_PROBLEM DETAILS_
Write out each line from the data below that includes the word "picture".
_ _ _ _ _
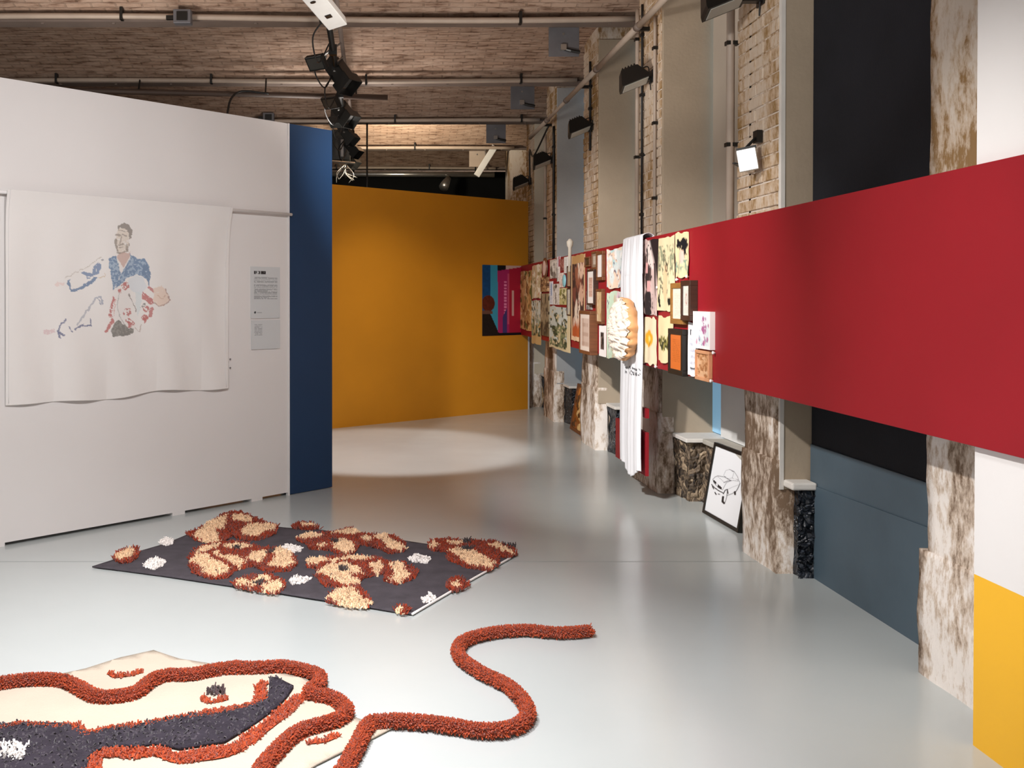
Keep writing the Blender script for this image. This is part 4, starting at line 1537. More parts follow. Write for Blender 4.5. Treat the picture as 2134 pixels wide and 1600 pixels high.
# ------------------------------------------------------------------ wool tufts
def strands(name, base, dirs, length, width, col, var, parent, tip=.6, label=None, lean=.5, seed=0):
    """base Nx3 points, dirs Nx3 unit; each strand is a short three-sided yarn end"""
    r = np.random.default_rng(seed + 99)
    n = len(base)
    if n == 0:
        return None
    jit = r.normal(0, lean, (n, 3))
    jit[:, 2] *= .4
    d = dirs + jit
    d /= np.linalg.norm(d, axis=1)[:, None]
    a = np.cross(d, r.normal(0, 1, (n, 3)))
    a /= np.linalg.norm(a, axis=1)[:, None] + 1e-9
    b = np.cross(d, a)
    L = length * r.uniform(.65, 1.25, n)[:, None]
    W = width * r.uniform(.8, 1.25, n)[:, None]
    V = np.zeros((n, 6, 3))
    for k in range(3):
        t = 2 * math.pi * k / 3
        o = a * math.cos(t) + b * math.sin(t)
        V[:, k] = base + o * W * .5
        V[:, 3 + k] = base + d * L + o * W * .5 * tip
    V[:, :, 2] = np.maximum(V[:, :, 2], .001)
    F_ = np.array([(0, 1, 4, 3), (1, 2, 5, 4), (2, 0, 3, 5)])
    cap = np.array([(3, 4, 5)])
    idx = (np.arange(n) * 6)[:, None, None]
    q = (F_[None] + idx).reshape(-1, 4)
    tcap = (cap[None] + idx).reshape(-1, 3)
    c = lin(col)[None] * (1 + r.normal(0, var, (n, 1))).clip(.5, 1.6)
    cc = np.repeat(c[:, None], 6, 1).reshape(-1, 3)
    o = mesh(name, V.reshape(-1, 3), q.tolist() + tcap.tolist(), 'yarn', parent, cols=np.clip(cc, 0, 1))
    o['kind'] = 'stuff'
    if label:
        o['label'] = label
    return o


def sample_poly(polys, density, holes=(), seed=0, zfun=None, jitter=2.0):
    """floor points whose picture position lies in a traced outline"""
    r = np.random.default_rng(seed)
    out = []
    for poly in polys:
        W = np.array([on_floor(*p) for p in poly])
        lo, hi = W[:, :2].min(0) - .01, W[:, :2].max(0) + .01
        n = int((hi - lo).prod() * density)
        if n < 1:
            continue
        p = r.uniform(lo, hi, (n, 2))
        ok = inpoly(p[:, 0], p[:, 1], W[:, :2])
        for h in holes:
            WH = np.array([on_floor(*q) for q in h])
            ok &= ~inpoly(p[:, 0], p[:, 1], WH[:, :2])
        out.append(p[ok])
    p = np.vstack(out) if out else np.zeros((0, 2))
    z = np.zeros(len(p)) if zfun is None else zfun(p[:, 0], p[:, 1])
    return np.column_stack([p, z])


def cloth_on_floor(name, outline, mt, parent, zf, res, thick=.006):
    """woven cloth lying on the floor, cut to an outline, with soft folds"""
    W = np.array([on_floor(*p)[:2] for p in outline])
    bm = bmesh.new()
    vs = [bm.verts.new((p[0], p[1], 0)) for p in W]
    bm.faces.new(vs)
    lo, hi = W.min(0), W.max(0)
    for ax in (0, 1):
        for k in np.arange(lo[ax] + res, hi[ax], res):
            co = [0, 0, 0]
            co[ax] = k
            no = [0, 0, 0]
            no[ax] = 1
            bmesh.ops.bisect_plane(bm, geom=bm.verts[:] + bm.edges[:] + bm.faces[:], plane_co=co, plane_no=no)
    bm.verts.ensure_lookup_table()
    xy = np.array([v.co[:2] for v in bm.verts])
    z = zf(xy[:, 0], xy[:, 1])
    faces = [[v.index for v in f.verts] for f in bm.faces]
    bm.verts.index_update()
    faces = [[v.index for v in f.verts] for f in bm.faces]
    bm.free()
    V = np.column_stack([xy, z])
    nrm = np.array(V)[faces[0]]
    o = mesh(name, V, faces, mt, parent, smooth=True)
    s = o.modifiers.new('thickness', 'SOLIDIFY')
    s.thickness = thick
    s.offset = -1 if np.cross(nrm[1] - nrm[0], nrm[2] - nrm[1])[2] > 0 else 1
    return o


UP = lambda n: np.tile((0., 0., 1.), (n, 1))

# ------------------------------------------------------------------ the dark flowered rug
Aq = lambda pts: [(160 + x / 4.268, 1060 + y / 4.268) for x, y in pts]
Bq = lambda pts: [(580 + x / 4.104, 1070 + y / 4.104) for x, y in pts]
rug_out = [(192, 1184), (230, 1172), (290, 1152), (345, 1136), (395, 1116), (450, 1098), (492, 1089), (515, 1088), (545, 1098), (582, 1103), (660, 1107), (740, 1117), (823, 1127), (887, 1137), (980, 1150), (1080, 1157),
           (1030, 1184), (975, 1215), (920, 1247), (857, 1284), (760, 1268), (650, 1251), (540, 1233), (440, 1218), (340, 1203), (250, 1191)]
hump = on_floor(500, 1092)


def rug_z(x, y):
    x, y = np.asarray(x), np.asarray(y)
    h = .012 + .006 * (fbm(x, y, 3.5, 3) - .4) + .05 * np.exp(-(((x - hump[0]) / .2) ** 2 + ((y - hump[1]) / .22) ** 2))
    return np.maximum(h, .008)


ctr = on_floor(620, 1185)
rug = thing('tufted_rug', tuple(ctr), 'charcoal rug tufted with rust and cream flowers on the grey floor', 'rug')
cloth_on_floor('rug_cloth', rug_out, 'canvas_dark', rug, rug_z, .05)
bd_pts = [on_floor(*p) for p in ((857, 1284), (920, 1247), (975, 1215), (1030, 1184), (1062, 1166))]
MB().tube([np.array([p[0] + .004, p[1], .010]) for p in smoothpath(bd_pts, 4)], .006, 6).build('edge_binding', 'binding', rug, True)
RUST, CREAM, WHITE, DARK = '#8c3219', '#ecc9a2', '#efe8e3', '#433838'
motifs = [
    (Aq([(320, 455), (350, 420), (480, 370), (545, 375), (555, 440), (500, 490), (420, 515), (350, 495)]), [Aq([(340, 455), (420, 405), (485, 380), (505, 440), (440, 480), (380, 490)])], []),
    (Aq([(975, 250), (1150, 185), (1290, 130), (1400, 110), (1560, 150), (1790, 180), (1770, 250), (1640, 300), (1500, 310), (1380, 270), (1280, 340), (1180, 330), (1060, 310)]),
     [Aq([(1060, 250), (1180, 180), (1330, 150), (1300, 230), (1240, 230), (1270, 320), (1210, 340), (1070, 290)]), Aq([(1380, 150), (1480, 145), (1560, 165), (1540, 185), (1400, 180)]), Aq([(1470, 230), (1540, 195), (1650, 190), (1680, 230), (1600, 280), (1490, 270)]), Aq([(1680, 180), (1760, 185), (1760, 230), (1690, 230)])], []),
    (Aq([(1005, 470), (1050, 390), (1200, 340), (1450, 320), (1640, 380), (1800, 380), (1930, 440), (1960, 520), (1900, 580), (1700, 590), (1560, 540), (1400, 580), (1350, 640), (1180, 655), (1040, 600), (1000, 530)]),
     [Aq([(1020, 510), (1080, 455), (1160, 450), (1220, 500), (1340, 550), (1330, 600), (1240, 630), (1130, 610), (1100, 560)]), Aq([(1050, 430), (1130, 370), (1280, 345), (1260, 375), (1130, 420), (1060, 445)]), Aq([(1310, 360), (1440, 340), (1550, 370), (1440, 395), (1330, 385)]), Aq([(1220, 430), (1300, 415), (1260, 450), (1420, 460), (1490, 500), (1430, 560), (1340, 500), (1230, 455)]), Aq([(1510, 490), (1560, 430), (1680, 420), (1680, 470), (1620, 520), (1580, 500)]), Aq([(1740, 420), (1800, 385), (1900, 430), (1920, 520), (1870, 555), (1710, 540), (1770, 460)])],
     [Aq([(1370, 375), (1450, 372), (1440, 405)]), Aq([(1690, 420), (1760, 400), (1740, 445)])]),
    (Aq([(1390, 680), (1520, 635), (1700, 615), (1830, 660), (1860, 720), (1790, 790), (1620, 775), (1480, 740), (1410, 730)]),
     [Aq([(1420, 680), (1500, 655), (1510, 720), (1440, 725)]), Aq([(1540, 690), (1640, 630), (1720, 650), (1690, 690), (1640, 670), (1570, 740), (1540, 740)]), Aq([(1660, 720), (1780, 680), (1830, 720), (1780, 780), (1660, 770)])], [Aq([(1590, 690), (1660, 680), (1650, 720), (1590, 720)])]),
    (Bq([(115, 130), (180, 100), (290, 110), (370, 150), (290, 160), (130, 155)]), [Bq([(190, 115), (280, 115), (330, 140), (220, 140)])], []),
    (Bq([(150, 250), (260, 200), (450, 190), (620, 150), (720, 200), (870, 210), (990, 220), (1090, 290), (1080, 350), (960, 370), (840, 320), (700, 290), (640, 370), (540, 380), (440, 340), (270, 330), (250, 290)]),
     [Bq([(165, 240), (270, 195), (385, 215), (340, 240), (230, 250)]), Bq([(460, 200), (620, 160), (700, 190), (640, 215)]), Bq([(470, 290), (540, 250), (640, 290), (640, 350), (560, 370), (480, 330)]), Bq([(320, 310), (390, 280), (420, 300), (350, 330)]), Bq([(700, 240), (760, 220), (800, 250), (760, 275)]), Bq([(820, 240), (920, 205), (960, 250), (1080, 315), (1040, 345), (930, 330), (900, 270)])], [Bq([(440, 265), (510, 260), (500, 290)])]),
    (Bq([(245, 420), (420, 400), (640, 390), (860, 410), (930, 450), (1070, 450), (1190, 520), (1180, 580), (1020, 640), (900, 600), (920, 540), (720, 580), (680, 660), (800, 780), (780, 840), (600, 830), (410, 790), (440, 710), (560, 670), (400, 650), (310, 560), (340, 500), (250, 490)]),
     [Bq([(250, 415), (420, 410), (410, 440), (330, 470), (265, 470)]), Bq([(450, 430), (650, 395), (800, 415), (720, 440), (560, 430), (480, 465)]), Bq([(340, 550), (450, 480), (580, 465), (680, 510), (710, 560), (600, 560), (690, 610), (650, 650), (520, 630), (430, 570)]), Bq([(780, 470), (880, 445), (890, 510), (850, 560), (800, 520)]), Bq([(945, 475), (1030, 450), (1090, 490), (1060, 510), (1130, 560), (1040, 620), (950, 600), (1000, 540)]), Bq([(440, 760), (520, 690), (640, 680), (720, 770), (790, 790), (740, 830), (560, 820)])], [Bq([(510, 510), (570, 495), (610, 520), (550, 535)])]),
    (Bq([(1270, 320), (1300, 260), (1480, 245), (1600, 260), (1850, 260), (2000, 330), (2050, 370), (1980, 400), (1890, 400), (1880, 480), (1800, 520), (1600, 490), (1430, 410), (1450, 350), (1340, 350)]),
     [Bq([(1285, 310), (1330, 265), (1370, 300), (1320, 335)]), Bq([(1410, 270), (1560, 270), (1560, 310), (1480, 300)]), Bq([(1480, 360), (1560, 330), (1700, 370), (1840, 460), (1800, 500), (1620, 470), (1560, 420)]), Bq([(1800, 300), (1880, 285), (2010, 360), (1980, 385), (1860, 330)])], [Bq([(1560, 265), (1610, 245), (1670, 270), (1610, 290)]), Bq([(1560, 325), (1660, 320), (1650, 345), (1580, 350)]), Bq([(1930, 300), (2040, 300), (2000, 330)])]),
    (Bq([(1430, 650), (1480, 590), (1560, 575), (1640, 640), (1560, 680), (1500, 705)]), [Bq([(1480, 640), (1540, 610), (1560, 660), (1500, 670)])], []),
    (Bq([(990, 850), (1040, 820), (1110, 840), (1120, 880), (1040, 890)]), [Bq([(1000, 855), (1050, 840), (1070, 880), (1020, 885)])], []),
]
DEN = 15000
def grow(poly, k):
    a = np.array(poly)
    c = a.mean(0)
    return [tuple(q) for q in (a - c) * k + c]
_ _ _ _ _
_SOLUTION_
Keep writing the Blender script for this image. This is part 4, starting at line 1537. More parts follow. Write for Blender 4.5. Treat the picture as 2134 pixels wide and 1600 pixels high.
    """floor points whose picture position lies in a traced outline"""